It’s all the rage to ‘monetise your blog’. The Problogger conference last year hosted many workshops, panels and discussions about how to work with brands and how to monetise your blog. But in the last three and a half years that I’ve been running Blogging for Business courses around Australia, I’ve discouraged inquires from people wanting to learn how to monetise blogs.

Here’s why – and how you can better measure your business blogging success by avoiding irrelevant comparisons with internet famous bloggers.

Know your business model

A business that uses blogging to market their goods and services is very different from a blogger making a living from their blog. Take the example of an exercise physiologist versus a person blogging about exercise physiology: the physiologist sells one-to-one consults and runs regular events teaching specific exercises to groups who are suffering the same issue; the blogger makes money through affiliate marketing, banner advertising and sponsored content. These are completely different business models.

One of the ways we undermine ourselves down in business is by unfavourably comparing our business to those with entirely different business models. If you’re using your blog to sell other businesses (through affiliate marketing, banner advertising and sponsored content), you’ll spend all your time creating appealing content and promoting it because your business model relies on having massive reach.

If you’re an exercise physiologist using blogging to attract new clients through Google and social media, and build your professional reputation and point-of-difference, you don’t necessarily need a large audience – in fact, depending on the particulars of the business, a big audience may be disastrous.

Know your business model and you’ll stop comparing apples to oranges, focusing only on what you need to improve – and forgetting about irrelevant comparisons and other distractions.

Start with what people are buying

The other major reason why I don’t teach people how to monetise their blog is because it’s a more complex question than it first appears. Oftentimes people are asking about creating a brand new business – a question which may take years to nail.

Participants at my Blogging for Business courses are business owners and sole traders who are already established in business. They know who their target market is because they’re already selling to them.

Bloggers looking to monetise their blogs need to start with large online followings. Blogger agencies don’t consider representing bloggers with followings of less than 10,000. And an eye-wateringly large following takes consistency and hard work to build. Plus, it’s no guarantee of a thriving income, as plenty of articles attest.

To turn a sizeable community into a thriving income takes savvy negotiation, networking and collaboration, a lot of content reliably produced over time, and solid digital marketing skills.

Some people develop hybrid business models, combining their own services and/or goods with brand ambassadorships, blog advertising (including affiliate marketing) and sponsored content, but arguably, these are entrepreneurial individuals with solid business models. That’s very different from bloggers seeking to be paid for their blogging efforts.

Work is still work

It’s tempting to look at what other people do and believe it’s easier, more fun and more profitable. But bloggers and online influencers with large followings work hard to grow and maintain their online communities. They’re content ninjas: producing a veritable terabyte of images, words, and videos day-in, year-out. Building a big blog or massive social media communities take plenty of work, and time.

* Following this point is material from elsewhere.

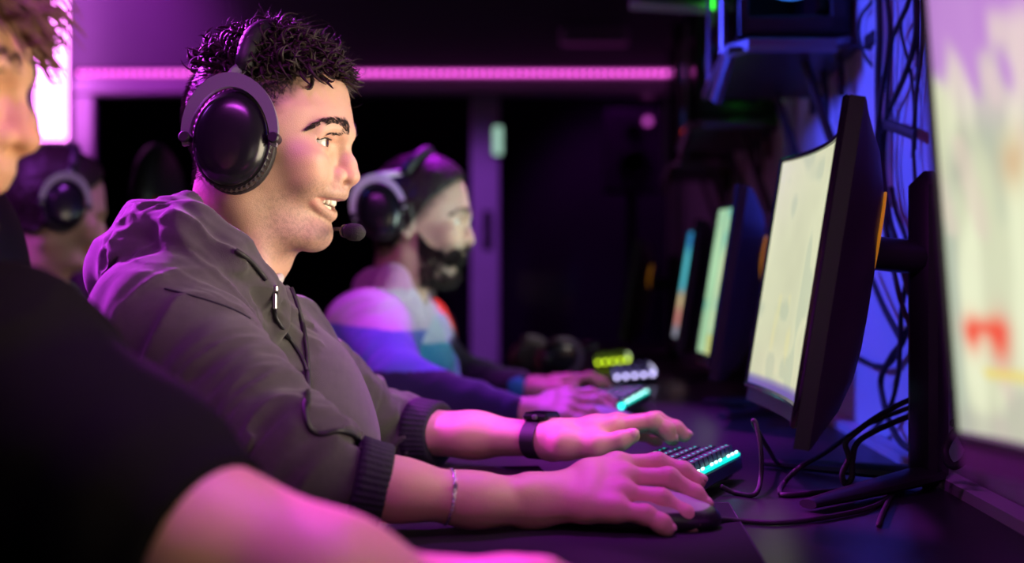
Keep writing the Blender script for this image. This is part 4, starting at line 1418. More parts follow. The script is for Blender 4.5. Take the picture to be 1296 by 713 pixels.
def mouse(label, ctr, ang, group='mice on the desk', led=None):
    root = empty('mouse', (ctr[0], ctr[1], ctr[2]), label, 'computer mouse', group, 0)
    c = np.array(ctr); e = np.array((math.cos(ang), math.sin(ang), 0)); R = np.array(Matrix.Rotation(ang, 3, 'Z'))
    S = Sdf()
    S.ell(c + R @ np.array((-.014, 0, .013)), (.042, .0315, .0235), R, .02)
    S.ell(c + R @ np.array((.030, 0, .010)), (.032, .0285, .0165), R, .03)
    S.rc(c + R @ np.array((-.015, 0, .008)), c + R @ np.array((.040, 0, .007)), .028, .0255, .02, flat=((0, 0, 1), 2.4))
    S.add(lambda p: -(p[:, 2] - c[2] - .0005), c - .1, c + .1, .003, 'i')
    def colr(v):
        q = (v - c) @ R
        a = np.tile(np.array((.40, .42, .36)), (len(v), 1))
        a = mixc(a, (.010, .010, .012), 1 - smooth01(q[:, 2] + .10 * np.abs(q[:, 1]), .0205, .0215))
        return mixc(a, (.02, .02, .02), (np.abs(q[:, 1]) < .0009) * (q[:, 0] > .004) * 1.0)
    link('body', S.mesh('body', .0017, colors=colr), mat_attr('mouse_shell', .35), root)
    mb = MB(); mb.lathe([(.010, -.0035), (.0115, -.0028), (.0115, .0028), (.010, .0035)], c + R @ np.array((.034, 0, .0175)), R[:, 1], 20); mb.build('scroll_wheel', M_RUBBER, root)
    if led:
        mb = MB(); mb.tube([c + R @ np.array((-.045, y, .006)) for y in (-.012, 0, .012)], .002, 8); mb.build('light_strip', led, root)
    return root


MZ = DESK + .0032
mt = MB(); v = []
for x in (-.20, .127):
    for y in (.80, 1.262):
        for z in (DESK + .0002, MZ): v.append(RP(x, y, z))
mt.add(v, [[0, 1, 3, 2], [4, 6, 7, 5], [0, 4, 5, 1], [2, 3, 7, 6], [0, 2, 6, 4], [1, 5, 7, 3]])
mm = empty('mouse_mat', RP(0, 1.03, DESK), 'dark cloth mouse mat under right hand of man in charcoal hoodie', 'mouse mat')
mt.build('cloth', M_MAT, mm)
mb = MB(); e_ = .0015
mb.tube([RP(-.20, .80, MZ - .001), RP(.127, .80, MZ - .001), RP(.127, 1.262, MZ - .001), RP(-.20, 1.262, MZ - .001)], .0014, 6, closed=True)
mb.build('stitched_edge', mat('mat_edge', (.05, .045, .06), .7), mm)
ms = mouse('pale topped mouse under right hand of man in charcoal hoodie', (.122, 1.136, MZ), -.06)
ms2 = mouse('mouse under right hand of bearded man', (.135, 2.008, DESK + .0005), 0, led=emitter('cyan_led', (.0, .9, .8), 3.0))
ms3 = mouse('mouse at the bottom edge under hand of man in black t-shirt', (.002, .728, DESK + .0005), 0)
pn = empty('phone', (-.03, 1.45, DESK), 'dark smartphone with pale gold edge lying on the desk between two forearms', 'phone')
Rp = np.array(Matrix.Rotation(math.radians(7), 3, 'Z'))
pc_ = np.array((-.036, 1.452, DESK + .0044))
mb = MB(); mb.box(pc_, (.150, .072, .008), Rp, .003); mb.build('frame', mat('gold_metal', (.75, .60, .38), .28, metal=.9), pn, auto=30)
mb = MB(); mb.box(pc_ + np.array((0, 0, .0042)), (.145, .067, .0008), Rp); mb.build('glass', mat('phone_glass', (.006, .004, .006), .08), pn)

# ------------------------------------------------------------------ cables
def WP(px, py, off=.008):
    s_ = WALL_S - off; k = (px - 648) / F_PX
    t = s_ / (k - ROW); return np.array((k * t, t, CAM_Z - (py - HORIZON) * t / F_PX))


def DP(px, py, h=.003):
    d = (CAM_Z - DESK - h) * F_PX / (py - HORIZON); return P(px, py, d)


wires = [  # thickness, distance off the wall, pixels of its run, what tells it apart
    (.0030, .010, [(1104, -30), (1104, 0), (1090, 20), (1087, 44), (1095, 71), (1109, 91), (1112, 120)], 'black cable bowing left of the trunking high on the blue wall'),
    (.0050, .024, [(1111, -30), (1113, 40), (1111, 100), (1112, 160), (1112, 215), (1119, 262), (1131, 298), (1142, 338), (1162, 400)], 'thick black cable down the front of the wall trunking'),
    (.0036, .032, [(1119, -30), (1126, 30), (1124, 70), (1117, 110), (1112, 150), (1108, 200), (1112, 240), (1122, 300), (1140, 380), (1160, 430)], 'pink lit cable crossing the front of the wall trunking'),
    (.0036, .016, [(1152, -30), (1150, 2), (1131, 44), (1127, 67), (1124, 101), (1122, 148), (1118, 200), (1124, 262), (1136, 310), (1160, 350)], 'black cable slanting in from the upper right to the wall trunking'),
    (.0040, .012, [(1159, -30), (1159, 0), (1158, 50), (1144, 98), (1122, 148), (1118, 178)], 'black cable sweeping across the blue wall to the velcro tie'),
    (.0026, .010, [(1168, -30), (1168, 50), (1160, 120), (1156, 175), (1158, 229), (1160, 260)], 'black cable hanging straight near the nearest monitor'),
    (.0024, .008, [(1141, 20), (1141, 44), (1152, 90), (1157, 141), (1155, 200)], 'thin cable curving right across the blue wall'),
    (.0022, .006, [(1163, -30), (1162, 60), (1159, 140), (1158, 190)], 'thinnest cable hanging beside the straight black one'),
    (.0034, .010, [(1128, 238), (1134, 268), (1146, 300), (1154, 335), (1168, 380)], 'cable running behind the black monitor column'),
    (.0030, .020, [(1112, 230), (1126, 300), (1138, 322), (1152, 345), (1170, 370)], 'pink lit cable slanting to the monitor arm'),
    (.0045, .016, [(1098, 340), (1118, 388), (1136, 422), (1141, 434), (1128, 452), (1115, 480), (1119, 512), (1128, 540), (1142, 562), (1165, 575)], 'black cable looping on the blue wall below the monitor arm'),
    (.0042, .012, [(1050, 425), (1072, 446), (1090, 455), (1106, 463), (1124, 462), (1140, 438), (1150, 415), (1168, 395)], 'short black cable hooked across the blue wall below the arm'),
    (.0034, .020, [(1150, 340), (1141, 395), (1139, 440), (1136, 480), (1124, 520), (1098, 552), (1075, 575)], 'violet lit cable dropping to the back of the desk'),
]
for r, off, run, lab in wires:
    mb = MB(); mb.tube(spline([WP(a, b, off) for a, b in run], 8), r, 8)
    tag(mb.build('wall_cable', M_RUBBER, smooth=True), lab, 'cable', 'cables on the blue wall')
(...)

Conversely, blogging as a marketing technique for business can be highly effective with far smaller followings and email lists. Key to this is being focused, strategic, and consistent.

The importance of blogging for your business

Business blogging attracts, educates, informs, builds trust and authority, overcomes misconceptions and other barriers to purchase, all of which leads to sales.

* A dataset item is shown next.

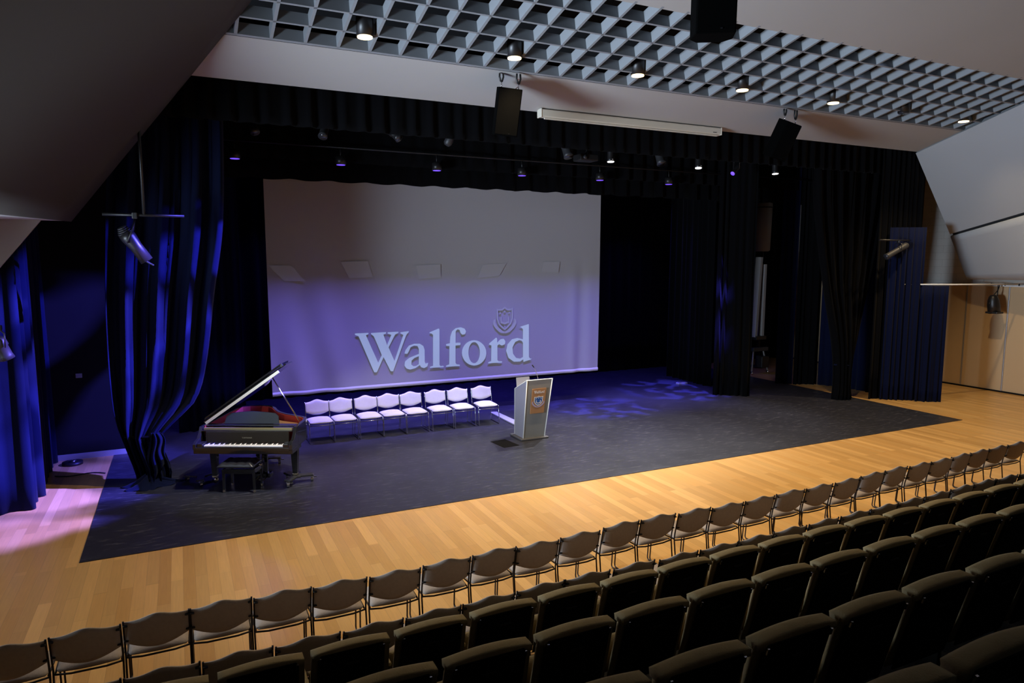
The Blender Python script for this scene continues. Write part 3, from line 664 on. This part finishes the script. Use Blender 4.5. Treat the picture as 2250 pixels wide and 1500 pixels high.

At my Blogging for Business course, we focus on clarifying our marketing strategy and understanding best practice principles so that websites rank for relevant search terms while attracting your particular target market. Prospects find your blog through Google and social media, sign up to your email list, continue reading your content over time, and eventually become new clients (who bring friends!).

This means that effective business blogging enables you to reduce or remove your advertising spend, instead channelling this time, money (or both) into blogging instead.

Blogging helps you service people

The internet has encouraged people expect far more information than ever before and spend more time comparing businesses and researching options. Additionally, our socialisation means that most people won’t purchase immediately (particularly older people) because we were taught as children to always walk away from a salesperson and never buy at first blush.

Business blogging helps your prospects make up their minds about doing business with you, giving you a natural way to deliver information in an appealing, informal, human way. Done well, business blogging should help you reduce your spend on sales as well as customer service – answering frequently asked questions decisively and articulately.

Although your blog is ultimately designed to make you money, like all valuable business endeavours, it’s about playing the long game.

Business blogging attracts, builds and maintains far more relationships with people than would otherwise be possible – magnifying your impact online and in real life.